As I took my walk this morning (which was a good one - felt great to be out there doing it today) I had the song 'If I could write a letter to me' playing in my head. It started me thinking.
If my 'At Goal' self could write a letter to my 'Right Now' self, what would I write?

This is what I came up with.

Dear Struggling Me,

First of all, there are a few statements you need to hear, and believe. Right here in this moment that you are in, YOU ARE BEAUTIFUL! YOU ARE INTELLEGENT! YOU ARE STRONG! Nothing and no one can change that or take that from you. Do you want to be better? Sure you do, and you will. I am proof that you did it! Do you struggle? Of course. No journey is without struggle. But you face them, and find a way through. There is so much I want to tell you.

Right now you are having a hard time with Life. Nothing seems to be going your way, and its tough, really tough. But hang in there. Good things are on the way in all areas of your life and so much more than just weight loss.

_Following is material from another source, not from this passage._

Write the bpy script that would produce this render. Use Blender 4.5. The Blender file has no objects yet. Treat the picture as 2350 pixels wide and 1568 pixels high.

Remember that list of things that you want to accomplish by reaching your goal? You will be pleased to know that achieving them is a fabulous journey in itself. Right now you don't think you'll be able to run or hike or be able to keep up with the boys, but you will. You become an active, outgoing family. Gord and the boys have a hard time wiping the smiles off of their faces. You were always a good mom and wife, but now you can offer so much more. You get out there and DO, and what's more....YOU ENJOY IT!!!

You get to shop in regular stores. Gord says its a little harder on the pocket book now that you actually like to go shopping for yourself, but he couldn't be prouder of you for all that you have accomplished. He supports you all along the way. He is also enjoying the perks. *nudge, nudge, wink, wink*

Life is good. You know that shy girl you are right now? Well, you don't stay that way for long. Having achieved your goals, you are now motivating others to start (and continue) their own journeys. Imagine, YOU, the inspiration that others use to help them get to their goals. It is awesome! Your are thriving in your professional life as well as your personal and spiritual ones. God is so good.

Well, if I write much longer, you won't have anything to be surprised about. Just remember, every day that you get up and put on your running shoes to go get some exercise, you are one step closer to your goals. Every time that you consciously think about what you are putting in your mouth, you are one step closer to your goal. Every moment that you think positively and keep going on your journey, you are one step closer to your goal. Don't worry about how many steps it will take. Just KEEP MOVING FORWARD! You'll get there.

Good Journey Janessa, You can and are doing it!

Love always,
Your 'At Goal' Self :)

P.S. You now have beautiful (and sexy) "unmentionables", and oh how much fun that is!

Thursday, October 2, 2008

Down, but Disappointing :(

Last week I had a loss of 4 lbs, so after doing almost exactly the same thing this week I had hope for another good week. That was not to be. Weigh in yesterday was a loss of .6lbs. Very disappointing, and hard to understand. Can mood affect the scale? Or maybe its my stress level? Regardless, I need some help ladies (and gent) I need some help getting out of my stress induced funk.

What do you do to help you deal with the stress and struggles life throws at you?

P.S. I am still grateful that it was still a loss. I have started to track my "Down..." on the left of my blog. I need to remember that 18.2lbs is still alot, and keep moving forward.

Wednesday, October 1, 2008

Hoping for 2.5

Well, today is weigh in day. I have no idea what to expect. I had a good loss of 4 last week, and my week was pretty similar, so I am hoping that the loss will be good this week as well. However, I just don't feel like it is going to be a good one. Maybe its because I'm tired, or because I feel blah, who knows. Time will tell though. I am hoping for 2.5lbs today which would put me over 20lbs with Weight Watchers, so any positive vibes would be appreciated.

I am off to get the boys breakfast, have a shower, and try and change my mindset.

I hope everyone has a fabulous day. Good vibes to all who weigh in today!